## Requirement
Look for the line containing "Write a Blender" and the line containing "wd.node_tree.nodes['Background'].inputs[1].default_value = 1.0"; retype them and all lines between, exactly, and leave out the pictures.

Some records

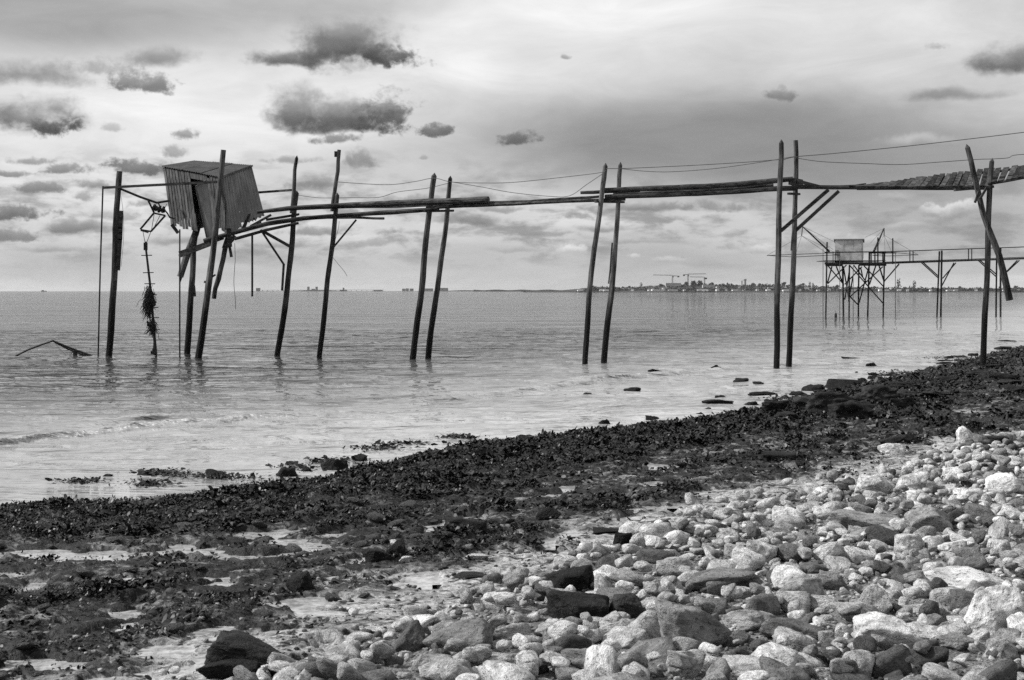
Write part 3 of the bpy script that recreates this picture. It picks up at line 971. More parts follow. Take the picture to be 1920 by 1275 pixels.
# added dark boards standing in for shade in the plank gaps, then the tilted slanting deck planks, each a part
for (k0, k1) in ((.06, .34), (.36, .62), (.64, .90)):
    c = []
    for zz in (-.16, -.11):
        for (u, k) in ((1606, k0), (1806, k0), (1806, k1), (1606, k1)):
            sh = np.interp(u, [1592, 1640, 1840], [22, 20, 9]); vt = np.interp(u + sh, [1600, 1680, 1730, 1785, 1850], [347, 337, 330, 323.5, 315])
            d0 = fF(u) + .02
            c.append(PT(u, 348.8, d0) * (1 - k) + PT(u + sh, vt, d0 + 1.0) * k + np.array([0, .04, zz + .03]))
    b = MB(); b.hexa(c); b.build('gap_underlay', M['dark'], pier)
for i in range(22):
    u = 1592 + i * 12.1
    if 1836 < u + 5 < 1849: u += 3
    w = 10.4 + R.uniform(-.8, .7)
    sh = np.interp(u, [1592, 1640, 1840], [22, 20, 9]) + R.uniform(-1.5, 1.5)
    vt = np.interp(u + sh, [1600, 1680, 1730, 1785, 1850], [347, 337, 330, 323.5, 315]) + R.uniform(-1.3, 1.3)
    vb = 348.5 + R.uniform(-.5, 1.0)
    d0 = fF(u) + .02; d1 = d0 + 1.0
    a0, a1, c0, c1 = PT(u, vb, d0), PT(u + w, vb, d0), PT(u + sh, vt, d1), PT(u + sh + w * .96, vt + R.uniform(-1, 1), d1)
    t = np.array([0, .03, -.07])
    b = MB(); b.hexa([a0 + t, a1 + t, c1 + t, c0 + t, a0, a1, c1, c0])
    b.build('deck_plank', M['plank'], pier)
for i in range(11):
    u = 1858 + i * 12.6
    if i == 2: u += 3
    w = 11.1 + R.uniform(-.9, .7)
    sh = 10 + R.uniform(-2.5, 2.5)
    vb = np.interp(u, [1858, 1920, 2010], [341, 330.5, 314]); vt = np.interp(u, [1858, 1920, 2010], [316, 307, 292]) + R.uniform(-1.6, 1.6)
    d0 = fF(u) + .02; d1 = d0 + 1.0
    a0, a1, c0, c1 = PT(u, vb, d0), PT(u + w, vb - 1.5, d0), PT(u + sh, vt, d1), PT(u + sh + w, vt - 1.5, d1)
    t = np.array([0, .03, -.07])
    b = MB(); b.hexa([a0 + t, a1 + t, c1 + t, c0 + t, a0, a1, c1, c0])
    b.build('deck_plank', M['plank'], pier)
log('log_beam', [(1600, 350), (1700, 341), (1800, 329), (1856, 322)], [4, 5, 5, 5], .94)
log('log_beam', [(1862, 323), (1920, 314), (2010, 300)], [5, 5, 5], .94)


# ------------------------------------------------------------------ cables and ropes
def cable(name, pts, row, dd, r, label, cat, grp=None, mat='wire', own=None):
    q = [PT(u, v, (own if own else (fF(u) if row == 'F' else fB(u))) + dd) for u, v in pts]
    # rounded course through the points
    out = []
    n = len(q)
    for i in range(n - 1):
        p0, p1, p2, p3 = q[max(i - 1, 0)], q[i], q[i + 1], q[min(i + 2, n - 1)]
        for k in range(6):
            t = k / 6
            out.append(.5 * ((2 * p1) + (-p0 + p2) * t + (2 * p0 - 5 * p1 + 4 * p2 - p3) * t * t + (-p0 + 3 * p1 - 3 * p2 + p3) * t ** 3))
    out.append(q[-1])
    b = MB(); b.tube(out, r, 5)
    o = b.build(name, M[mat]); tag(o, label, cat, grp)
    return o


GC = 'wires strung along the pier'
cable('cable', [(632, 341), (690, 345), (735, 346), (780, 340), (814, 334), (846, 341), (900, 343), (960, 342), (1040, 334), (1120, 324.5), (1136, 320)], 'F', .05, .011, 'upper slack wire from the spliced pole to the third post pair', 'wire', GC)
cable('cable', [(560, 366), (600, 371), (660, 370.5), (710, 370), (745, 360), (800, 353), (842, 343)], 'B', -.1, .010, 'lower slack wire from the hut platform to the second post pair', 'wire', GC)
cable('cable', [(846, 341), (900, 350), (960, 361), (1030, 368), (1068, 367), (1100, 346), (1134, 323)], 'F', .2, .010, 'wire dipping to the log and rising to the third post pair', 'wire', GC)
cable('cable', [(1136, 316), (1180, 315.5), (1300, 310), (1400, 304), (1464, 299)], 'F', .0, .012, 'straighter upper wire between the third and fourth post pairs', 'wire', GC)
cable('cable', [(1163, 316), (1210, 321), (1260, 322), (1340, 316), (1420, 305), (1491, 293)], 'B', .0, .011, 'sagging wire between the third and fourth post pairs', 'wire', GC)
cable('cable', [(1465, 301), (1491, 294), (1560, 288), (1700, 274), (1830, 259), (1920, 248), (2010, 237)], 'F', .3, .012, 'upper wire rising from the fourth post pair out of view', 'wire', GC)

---

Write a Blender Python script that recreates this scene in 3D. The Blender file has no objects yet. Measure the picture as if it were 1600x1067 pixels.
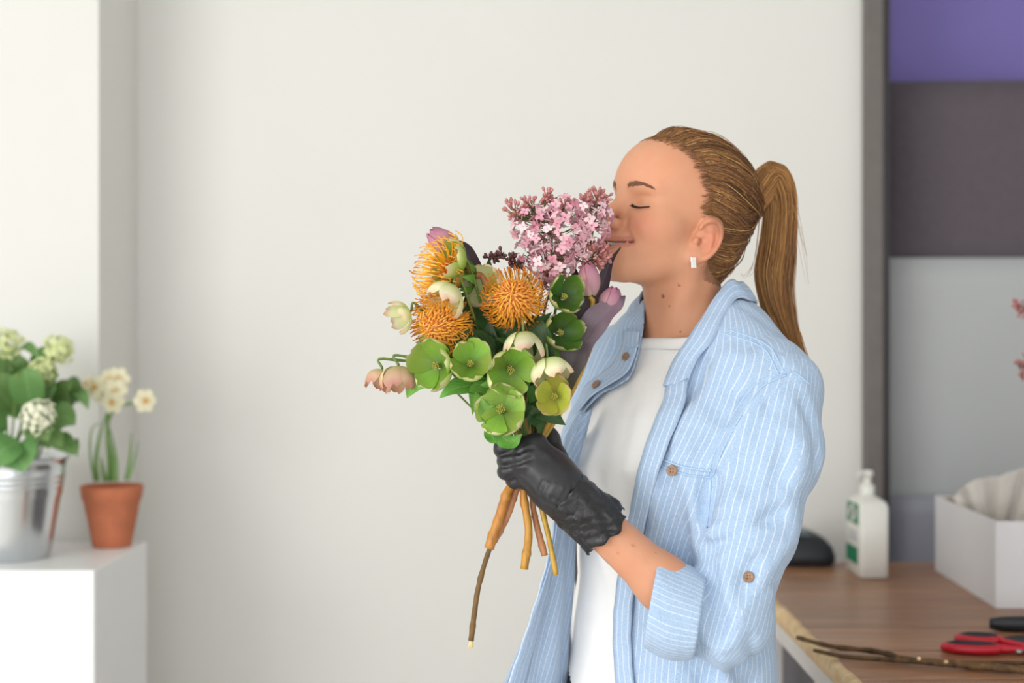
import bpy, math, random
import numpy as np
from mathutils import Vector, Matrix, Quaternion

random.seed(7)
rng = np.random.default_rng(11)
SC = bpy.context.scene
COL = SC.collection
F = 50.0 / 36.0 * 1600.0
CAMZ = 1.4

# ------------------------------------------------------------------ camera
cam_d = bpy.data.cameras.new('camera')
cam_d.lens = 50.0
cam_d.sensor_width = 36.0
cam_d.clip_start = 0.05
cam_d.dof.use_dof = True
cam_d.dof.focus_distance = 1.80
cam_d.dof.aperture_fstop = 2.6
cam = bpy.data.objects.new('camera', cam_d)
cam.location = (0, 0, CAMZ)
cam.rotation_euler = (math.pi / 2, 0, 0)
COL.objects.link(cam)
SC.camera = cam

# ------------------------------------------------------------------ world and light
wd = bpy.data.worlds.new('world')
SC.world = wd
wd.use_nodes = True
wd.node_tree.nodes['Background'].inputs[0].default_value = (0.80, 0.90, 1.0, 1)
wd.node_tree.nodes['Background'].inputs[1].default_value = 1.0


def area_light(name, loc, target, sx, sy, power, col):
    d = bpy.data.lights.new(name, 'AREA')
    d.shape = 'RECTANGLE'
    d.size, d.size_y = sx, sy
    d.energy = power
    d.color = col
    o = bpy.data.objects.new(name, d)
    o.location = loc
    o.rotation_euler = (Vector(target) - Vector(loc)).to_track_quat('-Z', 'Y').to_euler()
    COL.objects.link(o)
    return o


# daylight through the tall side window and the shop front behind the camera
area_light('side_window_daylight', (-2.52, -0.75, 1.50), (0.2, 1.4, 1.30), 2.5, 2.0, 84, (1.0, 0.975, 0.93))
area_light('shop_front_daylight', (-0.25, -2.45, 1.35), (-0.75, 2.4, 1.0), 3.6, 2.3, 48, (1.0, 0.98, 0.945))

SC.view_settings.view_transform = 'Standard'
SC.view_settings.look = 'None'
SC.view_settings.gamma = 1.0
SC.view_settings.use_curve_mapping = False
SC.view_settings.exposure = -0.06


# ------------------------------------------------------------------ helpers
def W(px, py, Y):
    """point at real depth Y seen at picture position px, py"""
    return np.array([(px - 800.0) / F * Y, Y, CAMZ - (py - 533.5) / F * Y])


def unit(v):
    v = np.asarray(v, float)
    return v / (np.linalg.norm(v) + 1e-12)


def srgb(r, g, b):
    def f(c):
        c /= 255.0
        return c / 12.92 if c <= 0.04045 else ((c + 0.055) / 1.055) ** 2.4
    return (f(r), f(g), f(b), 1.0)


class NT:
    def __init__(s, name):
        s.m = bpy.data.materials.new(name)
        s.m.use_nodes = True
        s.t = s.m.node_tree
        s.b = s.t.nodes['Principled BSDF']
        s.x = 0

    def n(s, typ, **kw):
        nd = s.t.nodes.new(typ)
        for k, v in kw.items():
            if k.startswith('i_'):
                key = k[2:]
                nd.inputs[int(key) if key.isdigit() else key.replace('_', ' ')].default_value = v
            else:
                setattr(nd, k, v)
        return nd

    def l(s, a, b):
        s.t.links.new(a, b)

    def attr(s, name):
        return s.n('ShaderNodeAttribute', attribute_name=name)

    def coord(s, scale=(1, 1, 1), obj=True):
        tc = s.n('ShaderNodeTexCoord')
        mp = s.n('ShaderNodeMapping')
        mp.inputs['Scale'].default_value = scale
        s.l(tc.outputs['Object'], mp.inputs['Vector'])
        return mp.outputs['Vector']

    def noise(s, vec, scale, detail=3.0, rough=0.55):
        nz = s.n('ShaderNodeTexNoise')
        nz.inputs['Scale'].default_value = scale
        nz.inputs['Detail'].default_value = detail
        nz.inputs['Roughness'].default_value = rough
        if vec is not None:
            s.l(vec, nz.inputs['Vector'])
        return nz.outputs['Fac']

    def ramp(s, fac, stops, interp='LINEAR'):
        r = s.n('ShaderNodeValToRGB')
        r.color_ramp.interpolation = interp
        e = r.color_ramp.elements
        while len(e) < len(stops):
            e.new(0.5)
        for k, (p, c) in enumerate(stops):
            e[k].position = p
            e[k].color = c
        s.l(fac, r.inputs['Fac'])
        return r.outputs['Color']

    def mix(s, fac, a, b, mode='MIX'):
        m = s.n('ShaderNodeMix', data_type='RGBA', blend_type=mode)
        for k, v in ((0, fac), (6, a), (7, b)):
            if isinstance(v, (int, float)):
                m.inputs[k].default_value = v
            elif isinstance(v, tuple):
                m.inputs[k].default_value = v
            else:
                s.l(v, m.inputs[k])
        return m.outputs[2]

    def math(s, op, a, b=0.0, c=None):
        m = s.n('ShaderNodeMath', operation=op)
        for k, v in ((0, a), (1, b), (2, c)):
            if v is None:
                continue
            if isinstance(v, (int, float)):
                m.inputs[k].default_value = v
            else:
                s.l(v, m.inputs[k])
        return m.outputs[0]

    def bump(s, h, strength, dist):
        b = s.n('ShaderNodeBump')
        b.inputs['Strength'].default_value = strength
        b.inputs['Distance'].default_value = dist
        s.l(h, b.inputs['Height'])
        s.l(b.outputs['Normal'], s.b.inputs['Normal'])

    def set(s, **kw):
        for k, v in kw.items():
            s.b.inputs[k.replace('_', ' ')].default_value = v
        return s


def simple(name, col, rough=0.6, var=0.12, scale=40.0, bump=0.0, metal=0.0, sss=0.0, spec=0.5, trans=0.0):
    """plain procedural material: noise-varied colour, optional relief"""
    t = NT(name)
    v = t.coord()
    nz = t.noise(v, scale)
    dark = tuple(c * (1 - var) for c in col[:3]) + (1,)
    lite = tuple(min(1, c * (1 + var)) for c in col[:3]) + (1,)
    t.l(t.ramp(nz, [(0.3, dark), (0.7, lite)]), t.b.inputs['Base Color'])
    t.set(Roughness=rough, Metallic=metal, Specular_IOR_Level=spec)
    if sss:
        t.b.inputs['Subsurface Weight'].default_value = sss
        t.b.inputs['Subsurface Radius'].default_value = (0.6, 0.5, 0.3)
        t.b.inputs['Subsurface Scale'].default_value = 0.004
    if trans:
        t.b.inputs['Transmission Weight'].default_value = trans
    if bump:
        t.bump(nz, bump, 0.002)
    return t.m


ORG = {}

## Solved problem
Write a Blender Python script that recreates this scene in 3D. The Blender file has no objects yet. Measure the picture as if it were 1600x1067 pixels.
import bpy, math, random
import numpy as np
from mathutils import Vector, Matrix, Quaternion

random.seed(7)
rng = np.random.default_rng(11)
SC = bpy.context.scene
COL = SC.collection
F = 50.0 / 36.0 * 1600.0
CAMZ = 1.4

# ------------------------------------------------------------------ camera
cam_d = bpy.data.cameras.new('camera')
cam_d.lens = 50.0
cam_d.sensor_width = 36.0
cam_d.clip_start = 0.05
cam_d.dof.use_dof = True
cam_d.dof.focus_distance = 1.80
cam_d.dof.aperture_fstop = 2.6
cam = bpy.data.objects.new('camera', cam_d)
cam.location = (0, 0, CAMZ)
cam.rotation_euler = (math.pi / 2, 0, 0)
COL.objects.link(cam)
SC.camera = cam

# ------------------------------------------------------------------ world and light
wd = bpy.data.worlds.new('world')
SC.world = wd
wd.use_nodes = True
wd.node_tree.nodes['Background'].inputs[0].default_value = (0.80, 0.90, 1.0, 1)
wd.node_tree.nodes['Background'].inputs[1].default_value = 1.0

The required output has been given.